• Exercise requirements: In your copy, repeat the records exactly and leave out the pictures.

Scene script records
--

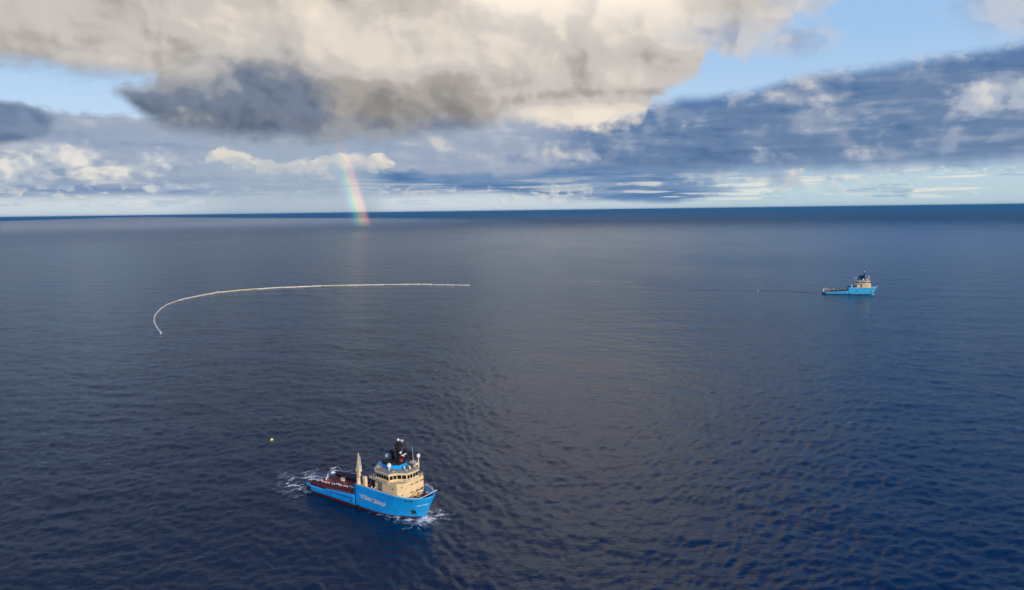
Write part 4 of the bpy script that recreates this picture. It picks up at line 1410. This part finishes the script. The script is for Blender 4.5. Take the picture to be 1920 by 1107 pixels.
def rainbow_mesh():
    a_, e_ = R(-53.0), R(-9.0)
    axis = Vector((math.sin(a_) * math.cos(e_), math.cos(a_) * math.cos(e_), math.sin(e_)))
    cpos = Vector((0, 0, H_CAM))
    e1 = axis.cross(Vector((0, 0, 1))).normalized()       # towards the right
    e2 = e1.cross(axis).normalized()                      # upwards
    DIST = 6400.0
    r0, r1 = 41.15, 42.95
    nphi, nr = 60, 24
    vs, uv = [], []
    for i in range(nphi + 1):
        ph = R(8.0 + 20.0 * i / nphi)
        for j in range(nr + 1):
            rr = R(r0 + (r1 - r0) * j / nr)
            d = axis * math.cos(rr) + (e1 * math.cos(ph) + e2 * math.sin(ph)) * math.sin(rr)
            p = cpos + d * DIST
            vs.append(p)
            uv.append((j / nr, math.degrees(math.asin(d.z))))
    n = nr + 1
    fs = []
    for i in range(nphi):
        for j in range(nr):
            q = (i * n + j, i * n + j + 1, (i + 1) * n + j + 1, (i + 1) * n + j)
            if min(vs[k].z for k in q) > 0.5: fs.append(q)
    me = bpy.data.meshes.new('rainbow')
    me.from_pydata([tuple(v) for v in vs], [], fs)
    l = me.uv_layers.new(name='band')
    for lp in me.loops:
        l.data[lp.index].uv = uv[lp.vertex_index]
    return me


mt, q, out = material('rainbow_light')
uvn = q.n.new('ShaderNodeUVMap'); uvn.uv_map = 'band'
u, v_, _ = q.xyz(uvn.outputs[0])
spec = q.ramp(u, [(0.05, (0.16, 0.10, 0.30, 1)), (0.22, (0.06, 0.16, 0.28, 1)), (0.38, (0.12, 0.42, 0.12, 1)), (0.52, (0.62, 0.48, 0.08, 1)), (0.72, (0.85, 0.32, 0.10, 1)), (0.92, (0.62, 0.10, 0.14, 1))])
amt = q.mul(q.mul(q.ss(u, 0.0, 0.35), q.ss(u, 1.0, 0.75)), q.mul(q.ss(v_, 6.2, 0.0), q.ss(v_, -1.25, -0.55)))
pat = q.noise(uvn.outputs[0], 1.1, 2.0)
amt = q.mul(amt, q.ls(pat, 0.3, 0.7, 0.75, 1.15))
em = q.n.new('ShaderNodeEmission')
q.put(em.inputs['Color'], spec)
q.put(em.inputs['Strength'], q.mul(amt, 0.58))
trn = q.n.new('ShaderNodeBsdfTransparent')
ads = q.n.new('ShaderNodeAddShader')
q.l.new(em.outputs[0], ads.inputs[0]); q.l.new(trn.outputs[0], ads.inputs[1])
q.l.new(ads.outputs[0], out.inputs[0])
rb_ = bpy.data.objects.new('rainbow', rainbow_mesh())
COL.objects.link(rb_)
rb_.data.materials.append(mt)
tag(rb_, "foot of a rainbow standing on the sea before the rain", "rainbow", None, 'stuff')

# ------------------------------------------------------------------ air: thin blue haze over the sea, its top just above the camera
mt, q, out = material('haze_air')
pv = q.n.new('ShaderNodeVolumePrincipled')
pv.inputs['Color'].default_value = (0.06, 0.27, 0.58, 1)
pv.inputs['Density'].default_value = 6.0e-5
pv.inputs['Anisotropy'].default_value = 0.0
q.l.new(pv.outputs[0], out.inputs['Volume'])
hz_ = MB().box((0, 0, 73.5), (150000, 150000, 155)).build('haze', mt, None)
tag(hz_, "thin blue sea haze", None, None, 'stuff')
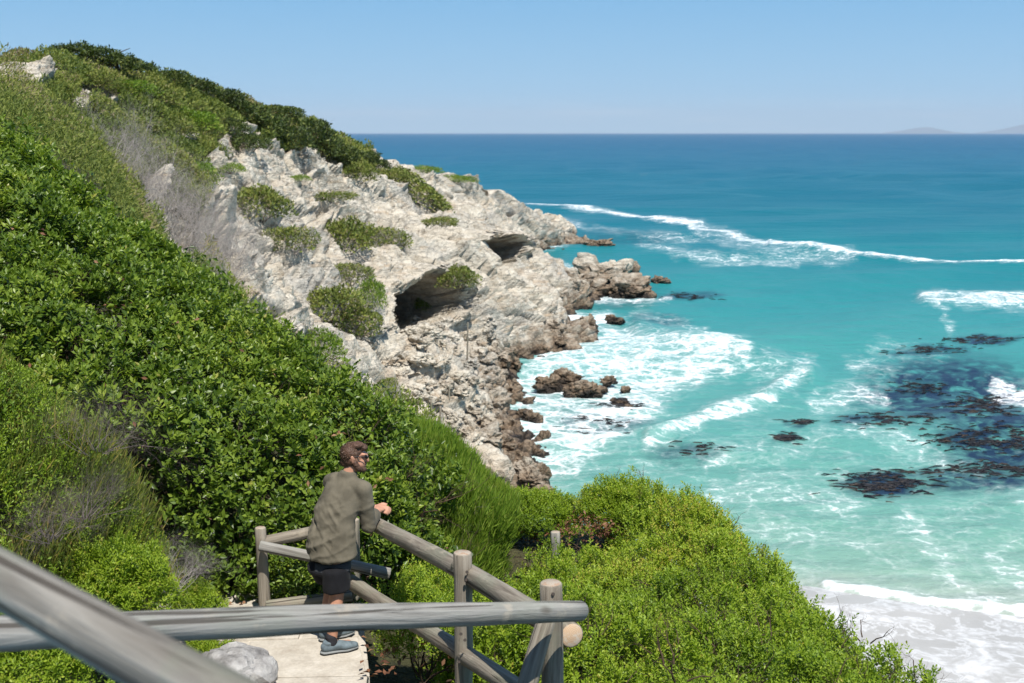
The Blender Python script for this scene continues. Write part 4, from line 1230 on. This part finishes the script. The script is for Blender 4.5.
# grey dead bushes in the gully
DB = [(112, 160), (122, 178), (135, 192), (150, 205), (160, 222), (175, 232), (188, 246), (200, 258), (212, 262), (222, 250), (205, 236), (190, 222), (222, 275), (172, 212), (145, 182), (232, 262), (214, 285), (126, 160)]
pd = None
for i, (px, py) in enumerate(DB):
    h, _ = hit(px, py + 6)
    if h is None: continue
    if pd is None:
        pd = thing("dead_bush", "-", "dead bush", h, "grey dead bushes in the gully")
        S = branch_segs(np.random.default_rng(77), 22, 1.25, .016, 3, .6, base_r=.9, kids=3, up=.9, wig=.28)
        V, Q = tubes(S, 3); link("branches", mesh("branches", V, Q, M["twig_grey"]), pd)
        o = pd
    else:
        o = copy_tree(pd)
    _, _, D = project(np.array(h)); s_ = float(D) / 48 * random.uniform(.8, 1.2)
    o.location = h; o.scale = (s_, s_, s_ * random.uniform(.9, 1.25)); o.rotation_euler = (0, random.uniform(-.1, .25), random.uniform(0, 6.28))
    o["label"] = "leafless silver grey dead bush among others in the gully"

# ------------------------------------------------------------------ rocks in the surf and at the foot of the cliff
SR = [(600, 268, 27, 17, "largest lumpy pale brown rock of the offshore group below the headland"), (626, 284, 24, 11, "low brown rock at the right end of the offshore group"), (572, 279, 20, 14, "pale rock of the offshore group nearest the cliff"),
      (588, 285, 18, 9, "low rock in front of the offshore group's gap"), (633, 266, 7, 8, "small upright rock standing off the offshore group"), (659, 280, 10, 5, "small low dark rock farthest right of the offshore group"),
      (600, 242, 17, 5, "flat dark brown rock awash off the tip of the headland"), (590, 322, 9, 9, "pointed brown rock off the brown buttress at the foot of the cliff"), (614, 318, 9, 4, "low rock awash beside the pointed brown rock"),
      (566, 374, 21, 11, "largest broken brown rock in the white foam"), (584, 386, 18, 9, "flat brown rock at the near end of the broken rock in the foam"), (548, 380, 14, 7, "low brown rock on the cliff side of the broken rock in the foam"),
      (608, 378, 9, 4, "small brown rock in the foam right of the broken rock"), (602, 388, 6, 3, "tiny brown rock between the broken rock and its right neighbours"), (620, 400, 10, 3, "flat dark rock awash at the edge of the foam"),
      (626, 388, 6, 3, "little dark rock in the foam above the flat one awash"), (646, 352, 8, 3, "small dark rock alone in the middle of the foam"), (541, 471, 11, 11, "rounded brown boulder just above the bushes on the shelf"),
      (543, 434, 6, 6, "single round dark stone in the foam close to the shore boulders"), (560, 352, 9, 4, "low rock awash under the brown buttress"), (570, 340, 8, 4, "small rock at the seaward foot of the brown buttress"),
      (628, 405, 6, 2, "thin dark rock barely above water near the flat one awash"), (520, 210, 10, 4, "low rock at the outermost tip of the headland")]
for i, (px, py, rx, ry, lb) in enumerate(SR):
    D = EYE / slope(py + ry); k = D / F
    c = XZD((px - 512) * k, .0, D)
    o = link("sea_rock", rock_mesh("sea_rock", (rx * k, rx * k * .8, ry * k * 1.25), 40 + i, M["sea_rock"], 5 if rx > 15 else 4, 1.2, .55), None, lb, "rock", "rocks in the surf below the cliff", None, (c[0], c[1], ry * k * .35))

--

• Output:
Write part 4 of the bpy script that recreates this picture. It picks up at line 1410. This part finishes the script. The script is for Blender 4.5. Take the picture to be 1920 by 1107 pixels.
def rainbow_mesh():
    a_, e_ = R(-53.0), R(-9.0)
    axis = Vector((math.sin(a_) * math.cos(e_), math.cos(a_) * math.cos(e_), math.sin(e_)))
    cpos = Vector((0, 0, H_CAM))
    e1 = axis.cross(Vector((0, 0, 1))).normalized()       # towards the right
    e2 = e1.cross(axis).normalized()                      # upwards
    DIST = 6400.0
    r0, r1 = 41.15, 42.95
    nphi, nr = 60, 24
    vs, uv = [], []
    for i in range(nphi + 1):
        ph = R(8.0 + 20.0 * i / nphi)
        for j in range(nr + 1):
            rr = R(r0 + (r1 - r0) * j / nr)
            d = axis * math.cos(rr) + (e1 * math.cos(ph) + e2 * math.sin(ph)) * math.sin(rr)
            p = cpos + d * DIST
            vs.append(p)
            uv.append((j / nr, math.degrees(math.asin(d.z))))
    n = nr + 1
    fs = []
    for i in range(nphi):
        for j in range(nr):
            q = (i * n + j, i * n + j + 1, (i + 1) * n + j + 1, (i + 1) * n + j)
            if min(vs[k].z for k in q) > 0.5: fs.append(q)
    me = bpy.data.meshes.new('rainbow')
    me.from_pydata([tuple(v) for v in vs], [], fs)
    l = me.uv_layers.new(name='band')
    for lp in me.loops:
        l.data[lp.index].uv = uv[lp.vertex_index]
    return me


mt, q, out = material('rainbow_light')
uvn = q.n.new('ShaderNodeUVMap'); uvn.uv_map = 'band'
u, v_, _ = q.xyz(uvn.outputs[0])
spec = q.ramp(u, [(0.05, (0.16, 0.10, 0.30, 1)), (0.22, (0.06, 0.16, 0.28, 1)), (0.38, (0.12, 0.42, 0.12, 1)), (0.52, (0.62, 0.48, 0.08, 1)), (0.72, (0.85, 0.32, 0.10, 1)), (0.92, (0.62, 0.10, 0.14, 1))])
amt = q.mul(q.mul(q.ss(u, 0.0, 0.35), q.ss(u, 1.0, 0.75)), q.mul(q.ss(v_, 6.2, 0.0), q.ss(v_, -1.25, -0.55)))
pat = q.noise(uvn.outputs[0], 1.1, 2.0)
amt = q.mul(amt, q.ls(pat, 0.3, 0.7, 0.75, 1.15))
em = q.n.new('ShaderNodeEmission')
q.put(em.inputs['Color'], spec)
q.put(em.inputs['Strength'], q.mul(amt, 0.58))
trn = q.n.new('ShaderNodeBsdfTransparent')
ads = q.n.new('ShaderNodeAddShader')
q.l.new(em.outputs[0], ads.inputs[0]); q.l.new(trn.outputs[0], ads.inputs[1])
q.l.new(ads.outputs[0], out.inputs[0])
rb_ = bpy.data.objects.new('rainbow', rainbow_mesh())
COL.objects.link(rb_)
rb_.data.materials.append(mt)
tag(rb_, "foot of a rainbow standing on the sea before the rain", "rainbow", None, 'stuff')

# ------------------------------------------------------------------ air: thin blue haze over the sea, its top just above the camera
mt, q, out = material('haze_air')
pv = q.n.new('ShaderNodeVolumePrincipled')
pv.inputs['Color'].default_value = (0.06, 0.27, 0.58, 1)
pv.inputs['Density'].default_value = 6.0e-5
pv.inputs['Anisotropy'].default_value = 0.0
q.l.new(pv.outputs[0], out.inputs['Volume'])
hz_ = MB().box((0, 0, 73.5), (150000, 150000, 155)).build('haze', mt, None)
tag(hz_, "thin blue sea haze", None, None, 'stuff')
The Blender Python script for this scene continues. Write part 4, from line 1230 on. This part finishes the script. The script is for Blender 4.5.
# grey dead bushes in the gully
DB = [(112, 160), (122, 178), (135, 192), (150, 205), (160, 222), (175, 232), (188, 246), (200, 258), (212, 262), (222, 250), (205, 236), (190, 222), (222, 275), (172, 212), (145, 182), (232, 262), (214, 285), (126, 160)]
pd = None
for i, (px, py) in enumerate(DB):
    h, _ = hit(px, py + 6)
    if h is None: continue
    if pd is None:
        pd = thing("dead_bush", "-", "dead bush", h, "grey dead bushes in the gully")
        S = branch_segs(np.random.default_rng(77), 22, 1.25, .016, 3, .6, base_r=.9, kids=3, up=.9, wig=.28)
        V, Q = tubes(S, 3); link("branches", mesh("branches", V, Q, M["twig_grey"]), pd)
        o = pd
    else:
        o = copy_tree(pd)
    _, _, D = project(np.array(h)); s_ = float(D) / 48 * random.uniform(.8, 1.2)
    o.location = h; o.scale = (s_, s_, s_ * random.uniform(.9, 1.25)); o.rotation_euler = (0, random.uniform(-.1, .25), random.uniform(0, 6.28))
    o["label"] = "leafless silver grey dead bush among others in the gully"

# ------------------------------------------------------------------ rocks in the surf and at the foot of the cliff
SR = [(600, 268, 27, 17, "largest lumpy pale brown rock of the offshore group below the headland"), (626, 284, 24, 11, "low brown rock at the right end of the offshore group"), (572, 279, 20, 14, "pale rock of the offshore group nearest the cliff"),
      (588, 285, 18, 9, "low rock in front of the offshore group's gap"), (633, 266, 7, 8, "small upright rock standing off the offshore group"), (659, 280, 10, 5, "small low dark rock farthest right of the offshore group"),
      (600, 242, 17, 5, "flat dark brown rock awash off the tip of the headland"), (590, 322, 9, 9, "pointed brown rock off the brown buttress at the foot of the cliff"), (614, 318, 9, 4, "low rock awash beside the pointed brown rock"),
      (566, 374, 21, 11, "largest broken brown rock in the white foam"), (584, 386, 18, 9, "flat brown rock at the near end of the broken rock in the foam"), (548, 380, 14, 7, "low brown rock on the cliff side of the broken rock in the foam"),
      (608, 378, 9, 4, "small brown rock in the foam right of the broken rock"), (602, 388, 6, 3, "tiny brown rock between the broken rock and its right neighbours"), (620, 400, 10, 3, "flat dark rock awash at the edge of the foam"),
      (626, 388, 6, 3, "little dark rock in the foam above the flat one awash"), (646, 352, 8, 3, "small dark rock alone in the middle of the foam"), (541, 471, 11, 11, "rounded brown boulder just above the bushes on the shelf"),
      (543, 434, 6, 6, "single round dark stone in the foam close to the shore boulders"), (560, 352, 9, 4, "low rock awash under the brown buttress"), (570, 340, 8, 4, "small rock at the seaward foot of the brown buttress"),
      (628, 405, 6, 2, "thin dark rock barely above water near the flat one awash"), (520, 210, 10, 4, "low rock at the outermost tip of the headland")]
for i, (px, py, rx, ry, lb) in enumerate(SR):
    D = EYE / slope(py + ry); k = D / F
    c = XZD((px - 512) * k, .0, D)
    o = link("sea_rock", rock_mesh("sea_rock", (rx * k, rx * k * .8, ry * k * 1.25), 40 + i, M["sea_rock"], 5 if rx > 15 else 4, 1.2, .55), None, lb, "rock", "rocks in the surf below the cliff", None, (c[0], c[1], ry * k * .35))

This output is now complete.